Investigation of heat transfer in one-dimensional models of polymeric foams by using a ray-splitting and tracing technique

This paper aims to develop a numerical model to investigate coupled conduction radiation heat transfer in a multilayer semi-transparent polymeric foam.

The model uses a multi-phase approach in which the radiative transfer is determined by solving the radiative transfer equation explicitly in the whole medium incorporating an interface condition valid in the geometric optics rgime. This is executed by using a combination of ray splitting and a discrete curved ray tracing technique. Both partial photon reflection and total internal reflection at the interface are considered in the present investigation.

The directional distribution of intensity within the whole medium can be determined, which is used to obtain the detailed temperature profile inside the domain. The performance of the proposed methodology has been tested by simulating the modelled foam at ambient conditions. The results obtained from the simulations are in good agreement with the published results and shows that there is a global non-linearity in the temperature profile in problems where conduction to radiation parameter is small.

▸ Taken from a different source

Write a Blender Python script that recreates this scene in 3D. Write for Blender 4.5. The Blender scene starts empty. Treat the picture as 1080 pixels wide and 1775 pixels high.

Specular nature of radiative transfer at the interface is accounted for in the present analysis. Instead of working with direction integrated quantities (as in the case of P1 approximation), each bundle of rays is treated separately within the whole medium. This model serves as a starting point for a detailed spatially three dimensional study of heat transfer in foams and the mathematical nature of the formulation is such that it may result in an implementation to three-dimensions.